### Do this:
Return, unaltered, every line from the beginning of the material below up to and including the one with "C = S.collection".
--- start of Provided data ---
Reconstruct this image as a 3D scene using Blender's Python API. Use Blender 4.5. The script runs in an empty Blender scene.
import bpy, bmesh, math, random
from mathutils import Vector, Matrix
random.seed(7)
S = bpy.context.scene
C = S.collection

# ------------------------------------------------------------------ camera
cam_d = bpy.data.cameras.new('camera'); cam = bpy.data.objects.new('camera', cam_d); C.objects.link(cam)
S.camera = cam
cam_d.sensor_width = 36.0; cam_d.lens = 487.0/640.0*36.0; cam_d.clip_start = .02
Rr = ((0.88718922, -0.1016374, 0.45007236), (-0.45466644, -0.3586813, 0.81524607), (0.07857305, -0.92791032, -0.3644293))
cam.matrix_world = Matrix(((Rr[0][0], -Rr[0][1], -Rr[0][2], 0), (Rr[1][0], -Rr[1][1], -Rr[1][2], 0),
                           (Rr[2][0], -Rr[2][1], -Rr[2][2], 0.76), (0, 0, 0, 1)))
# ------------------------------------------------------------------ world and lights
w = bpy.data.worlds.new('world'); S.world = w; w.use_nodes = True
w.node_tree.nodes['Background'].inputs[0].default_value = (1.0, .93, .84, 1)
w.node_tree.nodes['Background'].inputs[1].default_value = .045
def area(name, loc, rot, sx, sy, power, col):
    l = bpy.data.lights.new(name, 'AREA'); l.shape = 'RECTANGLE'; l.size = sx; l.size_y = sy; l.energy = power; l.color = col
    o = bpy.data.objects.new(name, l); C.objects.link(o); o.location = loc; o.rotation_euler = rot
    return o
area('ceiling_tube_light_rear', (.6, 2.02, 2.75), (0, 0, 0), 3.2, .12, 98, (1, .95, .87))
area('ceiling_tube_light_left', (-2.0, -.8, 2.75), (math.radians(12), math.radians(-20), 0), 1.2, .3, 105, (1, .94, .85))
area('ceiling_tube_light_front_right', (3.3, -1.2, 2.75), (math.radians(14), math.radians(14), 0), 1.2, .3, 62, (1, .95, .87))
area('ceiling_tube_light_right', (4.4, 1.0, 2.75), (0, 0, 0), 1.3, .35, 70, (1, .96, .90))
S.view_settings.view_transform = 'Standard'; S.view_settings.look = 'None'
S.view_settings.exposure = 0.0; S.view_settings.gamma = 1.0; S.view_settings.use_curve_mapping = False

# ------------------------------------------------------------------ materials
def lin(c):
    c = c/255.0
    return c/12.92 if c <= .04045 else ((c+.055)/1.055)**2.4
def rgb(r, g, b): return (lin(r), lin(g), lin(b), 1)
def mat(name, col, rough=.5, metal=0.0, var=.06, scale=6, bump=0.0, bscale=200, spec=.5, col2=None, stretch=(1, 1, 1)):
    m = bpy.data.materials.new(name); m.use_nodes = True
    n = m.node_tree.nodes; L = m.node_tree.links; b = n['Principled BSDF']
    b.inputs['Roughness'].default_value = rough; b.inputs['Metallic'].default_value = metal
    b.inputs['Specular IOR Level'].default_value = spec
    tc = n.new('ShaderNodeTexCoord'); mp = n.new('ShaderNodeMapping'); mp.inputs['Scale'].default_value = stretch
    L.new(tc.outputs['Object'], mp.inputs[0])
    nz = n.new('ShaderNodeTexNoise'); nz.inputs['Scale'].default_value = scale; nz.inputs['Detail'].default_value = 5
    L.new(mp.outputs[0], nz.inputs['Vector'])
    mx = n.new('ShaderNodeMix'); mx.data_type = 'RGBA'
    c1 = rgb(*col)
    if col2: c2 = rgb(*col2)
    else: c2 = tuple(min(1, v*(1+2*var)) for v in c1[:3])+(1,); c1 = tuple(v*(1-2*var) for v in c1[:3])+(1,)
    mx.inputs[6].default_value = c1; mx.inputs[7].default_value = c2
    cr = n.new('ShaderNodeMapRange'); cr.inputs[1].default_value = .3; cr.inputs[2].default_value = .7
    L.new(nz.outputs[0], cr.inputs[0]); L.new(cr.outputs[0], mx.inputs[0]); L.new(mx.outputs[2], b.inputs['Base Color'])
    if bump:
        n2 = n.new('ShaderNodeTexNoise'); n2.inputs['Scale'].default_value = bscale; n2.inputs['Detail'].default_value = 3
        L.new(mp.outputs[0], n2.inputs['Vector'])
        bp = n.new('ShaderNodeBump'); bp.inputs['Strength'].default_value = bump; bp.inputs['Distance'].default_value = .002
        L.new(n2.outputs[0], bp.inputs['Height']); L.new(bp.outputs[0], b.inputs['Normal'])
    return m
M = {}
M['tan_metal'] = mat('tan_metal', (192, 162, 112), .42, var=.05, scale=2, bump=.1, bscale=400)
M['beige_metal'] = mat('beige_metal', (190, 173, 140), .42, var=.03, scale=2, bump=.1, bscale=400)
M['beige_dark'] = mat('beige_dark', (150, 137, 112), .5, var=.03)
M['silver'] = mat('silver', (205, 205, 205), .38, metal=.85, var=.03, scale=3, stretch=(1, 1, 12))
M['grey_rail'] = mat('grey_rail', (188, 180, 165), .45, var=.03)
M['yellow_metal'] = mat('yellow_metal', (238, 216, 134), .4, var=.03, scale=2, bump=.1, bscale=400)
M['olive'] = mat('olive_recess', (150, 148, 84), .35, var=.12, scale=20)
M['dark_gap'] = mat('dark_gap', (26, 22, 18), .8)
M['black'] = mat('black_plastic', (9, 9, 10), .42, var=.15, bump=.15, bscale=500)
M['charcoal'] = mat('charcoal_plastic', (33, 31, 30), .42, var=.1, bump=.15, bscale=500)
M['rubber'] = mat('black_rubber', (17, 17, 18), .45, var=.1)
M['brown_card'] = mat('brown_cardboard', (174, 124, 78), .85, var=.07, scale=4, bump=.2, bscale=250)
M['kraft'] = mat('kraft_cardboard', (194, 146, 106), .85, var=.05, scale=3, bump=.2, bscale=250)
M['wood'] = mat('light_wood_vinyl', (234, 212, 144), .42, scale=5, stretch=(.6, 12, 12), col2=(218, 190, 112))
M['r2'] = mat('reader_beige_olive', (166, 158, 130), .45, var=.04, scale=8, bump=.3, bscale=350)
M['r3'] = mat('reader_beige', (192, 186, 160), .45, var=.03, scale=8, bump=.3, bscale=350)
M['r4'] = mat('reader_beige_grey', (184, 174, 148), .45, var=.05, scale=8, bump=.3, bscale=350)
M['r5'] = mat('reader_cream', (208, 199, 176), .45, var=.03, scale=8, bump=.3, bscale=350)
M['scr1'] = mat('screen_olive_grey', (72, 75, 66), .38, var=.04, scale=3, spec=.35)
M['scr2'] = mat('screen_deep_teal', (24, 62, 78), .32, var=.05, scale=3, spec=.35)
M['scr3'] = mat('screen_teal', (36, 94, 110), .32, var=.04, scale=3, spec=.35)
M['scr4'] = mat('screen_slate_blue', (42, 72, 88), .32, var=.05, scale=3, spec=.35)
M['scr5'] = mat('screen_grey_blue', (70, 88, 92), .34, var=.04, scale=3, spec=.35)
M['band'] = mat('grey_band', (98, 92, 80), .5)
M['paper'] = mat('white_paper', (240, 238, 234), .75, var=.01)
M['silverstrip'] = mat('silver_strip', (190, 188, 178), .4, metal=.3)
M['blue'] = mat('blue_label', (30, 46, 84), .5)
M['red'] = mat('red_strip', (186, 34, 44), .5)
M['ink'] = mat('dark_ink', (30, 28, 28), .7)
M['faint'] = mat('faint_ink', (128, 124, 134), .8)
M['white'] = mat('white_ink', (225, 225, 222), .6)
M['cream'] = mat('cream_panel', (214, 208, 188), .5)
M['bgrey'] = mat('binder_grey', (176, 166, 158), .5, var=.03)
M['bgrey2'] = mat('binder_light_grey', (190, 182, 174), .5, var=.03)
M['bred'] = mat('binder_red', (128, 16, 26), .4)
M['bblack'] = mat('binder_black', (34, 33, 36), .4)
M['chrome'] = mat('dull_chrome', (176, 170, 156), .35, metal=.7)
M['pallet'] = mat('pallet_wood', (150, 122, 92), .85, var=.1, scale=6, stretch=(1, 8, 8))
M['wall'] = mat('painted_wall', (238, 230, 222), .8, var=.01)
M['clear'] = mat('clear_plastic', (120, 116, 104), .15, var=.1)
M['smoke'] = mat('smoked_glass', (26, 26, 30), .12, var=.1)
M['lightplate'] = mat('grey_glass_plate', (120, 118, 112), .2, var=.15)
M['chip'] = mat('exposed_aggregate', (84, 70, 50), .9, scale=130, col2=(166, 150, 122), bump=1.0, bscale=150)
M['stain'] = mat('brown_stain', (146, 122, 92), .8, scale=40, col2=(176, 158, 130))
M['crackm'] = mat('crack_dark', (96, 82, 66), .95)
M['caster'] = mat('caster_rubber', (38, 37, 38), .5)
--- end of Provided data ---
### Task response:
Reconstruct this image as a 3D scene using Blender's Python API. Use Blender 4.5. The script runs in an empty Blender scene.
import bpy, bmesh, math, random
from mathutils import Vector, Matrix
random.seed(7)
S = bpy.context.scene
C = S.collection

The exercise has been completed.